O curioso mundo do futebol
Maria José Morgado, que está agora encarregada de dirigir as investigações sobre corrupção no futebol, diz que ninguém lhe pede coisas como "ir à Lua ou resolver os problemas do país". Está enganada. É precisamente isso que se lhe pede. É nessas funções que o país julga que a procuradora está investida. Se perguntarmos a qualquer leitor médio da chamada imprensa desportiva, as incumbências e as obrigações da magistrada são ainda maiores. Salvo erro, durante larguíssimos meses e anos, em entrevistas, declarações, mensagens subtis, o nome de Maria José Morgado esteve sempre associado a um discurso de competência para abordar o fenómeno da corrupção - e muitos desses caminhos levavam ao curioso mundo do futebol.
Escrevo "curioso mundo do futebol" mas podia acrescentar mais. Quase toda a gente se sente abrangida por um certo grau de inimputabilidade quando se trata de falar de futebol. Não falo de foras-de-jogo, de penaltis ou de golos mal assinalados. Falo de uma das mais abjectas expressões que esse "curioso mundo do futebol" produziu o famoso "clima de suspeição". Ora, o "clima de suspeição" é uma instituição tão sagrada como o próprio futebol e foi instaurado tanto por gente aparentemente responsável como Santana Lopes, que criou o fenómeno dos "árbitros de Canal Caveira", como por qualquer um dos oradores do programa "Bancada Central" da TSF, esse centro difusor de sapiência futebolística nacional. No futebol pode dizer-se tudo - é apenas futebol, é apenas bola. O problema é que não é apenas bola - é dinheiro, é cumplicidade entre futebol e política, é braço dado entre grande construção e futebol, é dinheiro a rodos - no fundo.
Dos anos setenta, quando o futebol se resumia a bola e influência (ou seja, a prestígio e humilhação), passou-se para o mundo dos negócios, dos investimentos vultosos e da circulação global do dinheiro. Nada que a política e os seus personagens não tenham acompanhado.
Maria José Morgado está, por isso, errada, quando diz que não se lhe pede para ir à Lua ou de resolver os problemas do país. Pede-se-lhe mais que redima aquilo que não tem praticamente redenção, o "curioso mundo do futebol". Uma coisa é suscitar a suspeita (coisa em que somos férteis, dada a nossa tradição de mexerico e de pequena maldade) da corrupção; outra coisa é estabelecer a possibilidade de punir sem suspeita e sem dúvidas na opinião pública.

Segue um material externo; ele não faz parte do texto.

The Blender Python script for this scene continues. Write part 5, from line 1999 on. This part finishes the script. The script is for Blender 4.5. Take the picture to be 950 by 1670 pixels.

À partida, Maria José Morgado tem duas desvantagens notórias: a sua nomeação foi festejada por todos; por outro lado, vestiu, antes desta nomeação, a farda de justiceira, de quem se espera resultados rápidos, visíveis e sem contradição. Ora, neste universo (do futebol como da política) não basta alimentar as novelas da imprensa e as inimputabilidades de quem pede justiceiros na via pública. É preciso muito mais.
2. O antigo procurador-geral da República tenta, num artigo do "Público", desvalorizar e lançar suspeitas sobre as afirmações de Sara Pina, sua antiga assessora. O que Sara Pina disse foi claro: que o senhor procurador sabia o que se passava e tinha conhecimento dos contactos com os jornalistas. Não se imaginava de outra maneira. O que foi difícil de acreditar, na altura, foi a forma medíocre como o Procurador deixou cair Sara Pina, como se não lhe devesse nenhuma solidariedade e deixando que a suspeita caísse, inteira, sobre a jornalista. Porquê mais isto agora?, pergunta Souto Moura. Porque a história não é a preto e branco.

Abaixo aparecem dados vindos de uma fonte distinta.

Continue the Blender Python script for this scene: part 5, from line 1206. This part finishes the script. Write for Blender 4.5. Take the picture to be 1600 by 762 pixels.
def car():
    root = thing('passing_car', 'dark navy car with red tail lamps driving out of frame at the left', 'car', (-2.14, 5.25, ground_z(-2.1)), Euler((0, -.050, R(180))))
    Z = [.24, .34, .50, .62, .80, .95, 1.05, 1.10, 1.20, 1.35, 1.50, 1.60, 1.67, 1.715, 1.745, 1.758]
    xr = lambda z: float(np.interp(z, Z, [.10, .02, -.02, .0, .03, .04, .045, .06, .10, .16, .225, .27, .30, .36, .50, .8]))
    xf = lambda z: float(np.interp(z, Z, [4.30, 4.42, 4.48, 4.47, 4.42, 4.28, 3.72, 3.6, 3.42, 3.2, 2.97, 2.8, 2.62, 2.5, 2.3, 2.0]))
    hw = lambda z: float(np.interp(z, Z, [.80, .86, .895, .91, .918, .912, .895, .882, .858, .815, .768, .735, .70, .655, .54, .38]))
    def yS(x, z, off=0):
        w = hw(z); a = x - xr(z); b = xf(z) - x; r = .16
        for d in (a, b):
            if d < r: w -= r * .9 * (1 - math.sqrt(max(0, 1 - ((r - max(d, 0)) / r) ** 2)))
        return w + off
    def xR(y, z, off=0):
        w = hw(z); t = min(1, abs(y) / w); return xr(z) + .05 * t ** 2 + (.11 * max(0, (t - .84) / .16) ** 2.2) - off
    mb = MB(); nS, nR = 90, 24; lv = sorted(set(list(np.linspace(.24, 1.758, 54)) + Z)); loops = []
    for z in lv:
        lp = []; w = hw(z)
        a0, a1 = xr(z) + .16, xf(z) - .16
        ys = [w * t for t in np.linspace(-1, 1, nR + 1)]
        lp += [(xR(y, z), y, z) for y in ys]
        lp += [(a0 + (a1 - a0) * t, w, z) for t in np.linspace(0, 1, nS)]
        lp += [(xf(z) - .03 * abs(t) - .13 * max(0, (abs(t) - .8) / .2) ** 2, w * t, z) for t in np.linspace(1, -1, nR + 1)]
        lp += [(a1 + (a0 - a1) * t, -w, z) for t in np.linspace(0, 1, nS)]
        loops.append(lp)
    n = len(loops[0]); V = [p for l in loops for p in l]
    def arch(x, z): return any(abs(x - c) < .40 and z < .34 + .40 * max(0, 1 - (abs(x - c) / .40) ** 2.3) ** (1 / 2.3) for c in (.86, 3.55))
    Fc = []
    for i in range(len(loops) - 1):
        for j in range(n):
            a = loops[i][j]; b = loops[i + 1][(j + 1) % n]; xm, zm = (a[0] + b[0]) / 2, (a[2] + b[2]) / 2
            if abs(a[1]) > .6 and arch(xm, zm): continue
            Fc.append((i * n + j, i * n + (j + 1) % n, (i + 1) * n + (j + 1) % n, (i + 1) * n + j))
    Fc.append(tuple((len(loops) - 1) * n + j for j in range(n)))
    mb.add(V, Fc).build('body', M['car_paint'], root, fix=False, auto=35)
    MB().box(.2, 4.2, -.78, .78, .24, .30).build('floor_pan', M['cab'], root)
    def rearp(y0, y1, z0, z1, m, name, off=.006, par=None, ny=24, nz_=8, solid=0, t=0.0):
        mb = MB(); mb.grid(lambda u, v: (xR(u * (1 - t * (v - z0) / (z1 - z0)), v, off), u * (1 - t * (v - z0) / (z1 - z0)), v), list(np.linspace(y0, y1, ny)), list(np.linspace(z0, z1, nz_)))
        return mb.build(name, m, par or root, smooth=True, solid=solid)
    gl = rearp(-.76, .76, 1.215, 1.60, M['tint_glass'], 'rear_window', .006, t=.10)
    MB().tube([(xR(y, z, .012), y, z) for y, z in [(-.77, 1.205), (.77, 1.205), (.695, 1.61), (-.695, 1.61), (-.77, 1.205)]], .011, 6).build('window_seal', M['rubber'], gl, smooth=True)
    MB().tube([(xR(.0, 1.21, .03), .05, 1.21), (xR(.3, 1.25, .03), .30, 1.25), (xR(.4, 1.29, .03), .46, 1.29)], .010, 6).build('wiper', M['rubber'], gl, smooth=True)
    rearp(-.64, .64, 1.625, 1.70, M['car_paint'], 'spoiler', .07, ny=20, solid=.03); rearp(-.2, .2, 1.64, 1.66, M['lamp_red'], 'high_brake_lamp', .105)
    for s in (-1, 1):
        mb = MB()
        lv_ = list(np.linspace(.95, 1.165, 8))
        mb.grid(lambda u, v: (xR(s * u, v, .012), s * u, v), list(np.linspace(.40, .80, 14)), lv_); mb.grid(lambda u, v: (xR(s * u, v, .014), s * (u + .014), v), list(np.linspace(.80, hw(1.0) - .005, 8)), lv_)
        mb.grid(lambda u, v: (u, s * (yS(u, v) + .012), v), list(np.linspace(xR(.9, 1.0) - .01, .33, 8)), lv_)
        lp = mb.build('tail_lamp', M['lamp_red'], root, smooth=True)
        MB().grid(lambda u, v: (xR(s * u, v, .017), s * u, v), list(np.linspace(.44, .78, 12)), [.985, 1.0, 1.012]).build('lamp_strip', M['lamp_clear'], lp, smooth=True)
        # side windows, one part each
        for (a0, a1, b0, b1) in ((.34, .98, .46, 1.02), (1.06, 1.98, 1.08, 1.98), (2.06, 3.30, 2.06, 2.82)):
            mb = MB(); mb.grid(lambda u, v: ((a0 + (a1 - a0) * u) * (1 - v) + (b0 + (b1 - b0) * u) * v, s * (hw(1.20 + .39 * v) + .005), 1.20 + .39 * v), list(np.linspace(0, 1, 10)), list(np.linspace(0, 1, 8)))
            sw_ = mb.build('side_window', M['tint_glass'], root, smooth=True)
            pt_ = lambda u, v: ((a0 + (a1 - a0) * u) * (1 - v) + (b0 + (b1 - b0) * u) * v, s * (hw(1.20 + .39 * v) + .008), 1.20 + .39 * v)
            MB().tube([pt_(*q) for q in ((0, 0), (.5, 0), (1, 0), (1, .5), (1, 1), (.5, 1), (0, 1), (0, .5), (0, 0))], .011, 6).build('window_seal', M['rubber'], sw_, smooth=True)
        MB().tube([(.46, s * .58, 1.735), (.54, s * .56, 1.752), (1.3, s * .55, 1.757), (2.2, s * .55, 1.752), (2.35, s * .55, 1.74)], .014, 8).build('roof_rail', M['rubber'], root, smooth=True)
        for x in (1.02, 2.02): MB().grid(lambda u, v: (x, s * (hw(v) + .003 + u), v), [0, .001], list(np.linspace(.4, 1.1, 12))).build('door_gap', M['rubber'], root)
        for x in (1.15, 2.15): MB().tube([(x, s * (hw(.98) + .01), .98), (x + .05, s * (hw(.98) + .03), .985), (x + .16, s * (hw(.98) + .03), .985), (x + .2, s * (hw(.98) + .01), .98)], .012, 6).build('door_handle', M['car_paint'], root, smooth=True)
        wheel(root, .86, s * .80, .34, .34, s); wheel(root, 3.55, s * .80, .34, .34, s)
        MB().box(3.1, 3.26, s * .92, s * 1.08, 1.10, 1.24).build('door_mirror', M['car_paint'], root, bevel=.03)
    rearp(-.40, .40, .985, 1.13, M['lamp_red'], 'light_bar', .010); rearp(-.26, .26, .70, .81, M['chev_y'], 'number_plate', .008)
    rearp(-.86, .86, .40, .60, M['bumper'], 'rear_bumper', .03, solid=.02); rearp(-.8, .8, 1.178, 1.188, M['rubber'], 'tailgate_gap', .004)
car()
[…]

3. Querem um 2007 melhor? Façam-no melhor. A partir de hoje.
in Jornal de Notícias - 1 Janeiro 2007
Escrevo "curioso mundo do futebol" mas podia acrescentar mais. Quase toda a gente se sente abrangida por um certo grau de inimputabilidade quando se trata de falar de futebol. Não falo de foras-de-jogo, de penaltis ou de golos mal assinalados. Falo de uma das mais abjectas expressões que esse "curioso mundo do futebol" produziu o famoso "clima de suspeição". Ora, o "clima de suspeição" é uma instituição tão sagrada como o próprio futebol e foi instaurado tanto por gente aparentemente responsável como Santana Lopes, que criou o fenómeno dos "árbitros de Canal Caveira", como por qualquer um dos oradores do programa "Bancada Central" da TSF, esse centro difusor de sapiência futebolística nacional. No futebol pode dizer-se tudo - é apenas futebol, é apenas bola. O problema é que não é apenas bola - é dinheiro, é cumplicidade entre futebol e política, é braço dado entre grande construção e futebol, é dinheiro a rodos - no fundo.

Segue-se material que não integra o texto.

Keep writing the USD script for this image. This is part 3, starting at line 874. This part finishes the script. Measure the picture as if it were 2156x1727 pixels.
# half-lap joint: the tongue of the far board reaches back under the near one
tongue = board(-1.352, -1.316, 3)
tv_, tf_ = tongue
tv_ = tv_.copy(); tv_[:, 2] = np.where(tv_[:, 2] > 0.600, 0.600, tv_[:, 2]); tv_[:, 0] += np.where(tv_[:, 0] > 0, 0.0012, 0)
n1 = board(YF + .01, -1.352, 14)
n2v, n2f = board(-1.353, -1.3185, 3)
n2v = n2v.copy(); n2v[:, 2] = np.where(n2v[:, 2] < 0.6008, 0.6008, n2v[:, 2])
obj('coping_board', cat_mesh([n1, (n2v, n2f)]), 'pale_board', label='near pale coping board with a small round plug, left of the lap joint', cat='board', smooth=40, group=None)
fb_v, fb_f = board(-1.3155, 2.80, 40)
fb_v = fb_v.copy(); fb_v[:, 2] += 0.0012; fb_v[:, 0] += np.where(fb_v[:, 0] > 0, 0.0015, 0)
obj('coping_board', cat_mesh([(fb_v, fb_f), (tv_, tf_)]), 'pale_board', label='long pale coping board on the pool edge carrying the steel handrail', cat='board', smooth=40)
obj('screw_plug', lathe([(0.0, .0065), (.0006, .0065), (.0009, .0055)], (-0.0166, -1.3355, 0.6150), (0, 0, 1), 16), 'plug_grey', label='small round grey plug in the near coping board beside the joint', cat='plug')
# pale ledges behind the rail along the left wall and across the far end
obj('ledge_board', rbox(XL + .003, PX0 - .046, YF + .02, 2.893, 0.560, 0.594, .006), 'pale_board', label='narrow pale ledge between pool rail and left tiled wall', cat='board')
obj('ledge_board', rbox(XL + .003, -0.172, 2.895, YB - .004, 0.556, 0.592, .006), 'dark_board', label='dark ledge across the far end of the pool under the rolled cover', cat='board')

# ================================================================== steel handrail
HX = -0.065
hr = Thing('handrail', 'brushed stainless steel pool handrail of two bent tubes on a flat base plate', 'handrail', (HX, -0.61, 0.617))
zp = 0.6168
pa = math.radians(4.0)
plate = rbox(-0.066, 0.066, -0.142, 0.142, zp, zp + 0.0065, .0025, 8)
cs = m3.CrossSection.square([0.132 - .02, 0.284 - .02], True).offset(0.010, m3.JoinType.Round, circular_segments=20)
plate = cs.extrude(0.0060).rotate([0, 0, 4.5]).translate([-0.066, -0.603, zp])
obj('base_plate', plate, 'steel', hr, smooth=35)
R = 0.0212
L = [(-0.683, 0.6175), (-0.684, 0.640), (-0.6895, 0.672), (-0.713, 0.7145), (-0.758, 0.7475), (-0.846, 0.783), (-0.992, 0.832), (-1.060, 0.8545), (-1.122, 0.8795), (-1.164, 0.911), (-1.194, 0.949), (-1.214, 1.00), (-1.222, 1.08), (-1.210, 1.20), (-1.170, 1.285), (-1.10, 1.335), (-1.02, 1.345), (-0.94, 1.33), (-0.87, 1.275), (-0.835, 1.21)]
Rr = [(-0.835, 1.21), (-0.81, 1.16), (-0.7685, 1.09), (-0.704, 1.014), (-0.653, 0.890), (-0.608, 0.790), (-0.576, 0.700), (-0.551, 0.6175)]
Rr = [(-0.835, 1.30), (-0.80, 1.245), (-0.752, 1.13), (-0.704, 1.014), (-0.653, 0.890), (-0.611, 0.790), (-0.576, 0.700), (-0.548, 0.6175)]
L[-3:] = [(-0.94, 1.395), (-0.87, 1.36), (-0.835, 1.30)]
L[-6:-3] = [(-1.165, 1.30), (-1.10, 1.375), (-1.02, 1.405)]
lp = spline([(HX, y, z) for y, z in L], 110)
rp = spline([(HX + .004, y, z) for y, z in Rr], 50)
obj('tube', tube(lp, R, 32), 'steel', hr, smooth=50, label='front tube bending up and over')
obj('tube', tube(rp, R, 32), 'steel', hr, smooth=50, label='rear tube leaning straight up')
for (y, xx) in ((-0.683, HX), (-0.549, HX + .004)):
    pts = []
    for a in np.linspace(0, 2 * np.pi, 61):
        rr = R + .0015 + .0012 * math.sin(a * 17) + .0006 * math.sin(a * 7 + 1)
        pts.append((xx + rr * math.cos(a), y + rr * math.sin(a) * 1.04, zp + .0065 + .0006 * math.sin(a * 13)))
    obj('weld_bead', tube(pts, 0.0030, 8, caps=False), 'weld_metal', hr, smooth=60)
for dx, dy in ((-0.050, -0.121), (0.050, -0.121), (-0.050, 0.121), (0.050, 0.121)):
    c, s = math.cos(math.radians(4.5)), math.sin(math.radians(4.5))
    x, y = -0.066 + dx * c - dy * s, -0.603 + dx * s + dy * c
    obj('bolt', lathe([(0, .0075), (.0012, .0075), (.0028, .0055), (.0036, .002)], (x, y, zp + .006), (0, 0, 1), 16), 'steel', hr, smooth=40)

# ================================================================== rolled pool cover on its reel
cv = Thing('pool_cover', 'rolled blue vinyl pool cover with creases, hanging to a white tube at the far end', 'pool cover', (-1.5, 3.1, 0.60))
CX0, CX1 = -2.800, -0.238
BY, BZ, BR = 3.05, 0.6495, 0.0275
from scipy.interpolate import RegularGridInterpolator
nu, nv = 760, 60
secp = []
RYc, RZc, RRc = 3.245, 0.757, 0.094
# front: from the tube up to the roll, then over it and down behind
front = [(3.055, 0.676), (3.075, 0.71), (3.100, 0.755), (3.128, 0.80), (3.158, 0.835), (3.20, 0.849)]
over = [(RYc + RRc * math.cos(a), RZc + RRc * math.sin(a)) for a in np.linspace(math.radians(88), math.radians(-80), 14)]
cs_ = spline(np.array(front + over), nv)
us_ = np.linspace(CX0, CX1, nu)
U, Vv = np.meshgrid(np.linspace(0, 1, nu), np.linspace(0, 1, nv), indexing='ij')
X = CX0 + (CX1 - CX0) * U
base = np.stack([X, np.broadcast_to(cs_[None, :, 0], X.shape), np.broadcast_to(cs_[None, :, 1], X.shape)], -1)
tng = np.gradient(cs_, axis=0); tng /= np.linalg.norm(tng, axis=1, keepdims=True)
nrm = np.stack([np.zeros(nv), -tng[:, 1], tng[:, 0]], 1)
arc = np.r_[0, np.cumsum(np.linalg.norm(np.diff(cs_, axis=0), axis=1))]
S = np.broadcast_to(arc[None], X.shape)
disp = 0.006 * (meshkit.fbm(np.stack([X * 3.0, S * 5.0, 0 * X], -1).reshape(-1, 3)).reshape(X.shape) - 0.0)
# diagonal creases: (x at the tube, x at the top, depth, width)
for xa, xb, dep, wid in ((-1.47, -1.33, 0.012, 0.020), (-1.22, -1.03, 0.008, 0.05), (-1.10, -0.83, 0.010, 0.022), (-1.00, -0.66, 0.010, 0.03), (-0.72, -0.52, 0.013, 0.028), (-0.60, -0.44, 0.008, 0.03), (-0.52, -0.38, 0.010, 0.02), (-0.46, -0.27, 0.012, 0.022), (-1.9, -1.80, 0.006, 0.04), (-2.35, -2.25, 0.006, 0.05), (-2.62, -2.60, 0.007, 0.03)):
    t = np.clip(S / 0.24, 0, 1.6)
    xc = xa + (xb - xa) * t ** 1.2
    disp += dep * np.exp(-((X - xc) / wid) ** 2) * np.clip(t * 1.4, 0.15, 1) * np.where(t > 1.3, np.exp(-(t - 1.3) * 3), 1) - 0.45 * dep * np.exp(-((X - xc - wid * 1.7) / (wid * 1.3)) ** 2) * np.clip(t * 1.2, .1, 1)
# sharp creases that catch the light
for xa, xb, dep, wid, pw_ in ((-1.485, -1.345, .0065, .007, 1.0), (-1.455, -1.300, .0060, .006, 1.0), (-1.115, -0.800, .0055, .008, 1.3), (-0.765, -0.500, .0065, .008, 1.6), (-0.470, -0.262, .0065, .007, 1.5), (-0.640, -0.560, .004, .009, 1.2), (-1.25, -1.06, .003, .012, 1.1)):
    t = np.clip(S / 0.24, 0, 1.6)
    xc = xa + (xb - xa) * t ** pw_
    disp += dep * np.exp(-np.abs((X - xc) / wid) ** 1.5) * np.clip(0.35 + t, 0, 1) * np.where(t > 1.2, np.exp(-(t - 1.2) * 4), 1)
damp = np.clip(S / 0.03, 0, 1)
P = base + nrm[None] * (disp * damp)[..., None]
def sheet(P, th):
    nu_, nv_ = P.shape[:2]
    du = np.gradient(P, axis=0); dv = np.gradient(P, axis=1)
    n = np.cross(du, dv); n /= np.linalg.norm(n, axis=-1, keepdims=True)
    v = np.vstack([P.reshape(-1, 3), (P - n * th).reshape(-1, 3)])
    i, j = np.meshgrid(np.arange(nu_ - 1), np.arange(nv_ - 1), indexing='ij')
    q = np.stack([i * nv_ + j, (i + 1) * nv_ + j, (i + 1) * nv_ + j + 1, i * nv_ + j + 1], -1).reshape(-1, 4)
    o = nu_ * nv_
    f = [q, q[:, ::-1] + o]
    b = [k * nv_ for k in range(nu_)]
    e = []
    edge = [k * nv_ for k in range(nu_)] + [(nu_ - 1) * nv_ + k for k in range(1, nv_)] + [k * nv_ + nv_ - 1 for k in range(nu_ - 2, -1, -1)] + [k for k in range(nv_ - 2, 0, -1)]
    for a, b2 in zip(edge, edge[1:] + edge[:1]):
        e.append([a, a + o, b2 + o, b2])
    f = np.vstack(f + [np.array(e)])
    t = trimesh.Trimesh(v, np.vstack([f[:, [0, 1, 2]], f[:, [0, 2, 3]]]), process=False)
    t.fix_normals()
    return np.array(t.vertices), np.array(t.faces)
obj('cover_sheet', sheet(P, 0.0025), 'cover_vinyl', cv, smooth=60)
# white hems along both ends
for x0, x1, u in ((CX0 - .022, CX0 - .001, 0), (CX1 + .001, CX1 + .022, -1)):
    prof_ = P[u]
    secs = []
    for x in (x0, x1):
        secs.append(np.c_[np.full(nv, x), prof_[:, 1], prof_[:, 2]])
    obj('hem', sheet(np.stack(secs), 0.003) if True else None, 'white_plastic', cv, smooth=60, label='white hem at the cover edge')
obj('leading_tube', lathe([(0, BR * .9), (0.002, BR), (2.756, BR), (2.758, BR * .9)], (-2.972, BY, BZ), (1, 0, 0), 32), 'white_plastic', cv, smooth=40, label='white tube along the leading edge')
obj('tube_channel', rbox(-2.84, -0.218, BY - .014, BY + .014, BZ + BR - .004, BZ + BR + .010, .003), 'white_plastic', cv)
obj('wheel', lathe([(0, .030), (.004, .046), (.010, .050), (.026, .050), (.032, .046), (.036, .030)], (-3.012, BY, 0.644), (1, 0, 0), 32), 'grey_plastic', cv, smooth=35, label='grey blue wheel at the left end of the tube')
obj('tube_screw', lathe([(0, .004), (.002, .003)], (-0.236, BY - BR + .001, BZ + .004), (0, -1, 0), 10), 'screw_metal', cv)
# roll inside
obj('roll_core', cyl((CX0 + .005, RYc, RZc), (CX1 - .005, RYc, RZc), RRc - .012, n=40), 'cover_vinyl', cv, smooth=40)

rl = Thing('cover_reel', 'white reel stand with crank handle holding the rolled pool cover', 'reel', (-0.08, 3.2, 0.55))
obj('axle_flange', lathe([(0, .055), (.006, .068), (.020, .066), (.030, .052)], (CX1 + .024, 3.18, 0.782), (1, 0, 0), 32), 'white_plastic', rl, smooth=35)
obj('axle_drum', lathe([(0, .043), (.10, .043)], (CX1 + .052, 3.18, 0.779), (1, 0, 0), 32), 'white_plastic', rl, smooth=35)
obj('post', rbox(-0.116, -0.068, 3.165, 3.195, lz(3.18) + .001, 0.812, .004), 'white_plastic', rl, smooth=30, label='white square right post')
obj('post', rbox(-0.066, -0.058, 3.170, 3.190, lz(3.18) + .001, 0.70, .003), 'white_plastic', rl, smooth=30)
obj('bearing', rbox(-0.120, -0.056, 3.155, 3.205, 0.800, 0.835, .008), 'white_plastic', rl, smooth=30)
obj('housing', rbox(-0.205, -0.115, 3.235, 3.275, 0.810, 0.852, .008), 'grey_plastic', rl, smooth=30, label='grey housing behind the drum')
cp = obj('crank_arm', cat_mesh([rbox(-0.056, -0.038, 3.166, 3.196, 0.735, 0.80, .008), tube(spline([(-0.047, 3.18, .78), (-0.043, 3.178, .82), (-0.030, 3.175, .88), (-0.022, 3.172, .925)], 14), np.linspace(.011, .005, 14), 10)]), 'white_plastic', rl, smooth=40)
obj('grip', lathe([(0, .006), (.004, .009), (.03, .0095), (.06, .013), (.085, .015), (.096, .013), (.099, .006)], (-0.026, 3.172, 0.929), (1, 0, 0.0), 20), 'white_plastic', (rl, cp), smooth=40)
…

Dos anos setenta, quando o futebol se resumia a bola e influência (ou seja, a prestígio e humilhação), passou-se para o mundo dos negócios, dos investimentos vultosos e da circulação global do dinheiro. Nada que a política e os seus personagens não tenham acompanhado.
Maria José Morgado está, por isso, errada, quando diz que não se lhe pede para ir à Lua ou de resolver os problemas do país. Pede-se-lhe mais que redima aquilo que não tem praticamente redenção, o "curioso mundo do futebol". Uma coisa é suscitar a suspeita (coisa em que somos férteis, dada a nossa tradição de mexerico e de pequena maldade) da corrupção; outra coisa é estabelecer a possibilidade de punir sem suspeita e sem dúvidas na opinião pública. À partida, Maria José Morgado tem duas desvantagens notórias: a sua nomeação foi festejada por todos; por outro lado, vestiu, antes desta nomeação, a farda de justiceira, de quem se espera resultados rápidos, visíveis e sem contradição. Ora, neste universo (do futebol como da política) não basta alimentar as novelas da imprensa e as inimputabilidades de quem pede justiceiros na via pública. É preciso muito mais.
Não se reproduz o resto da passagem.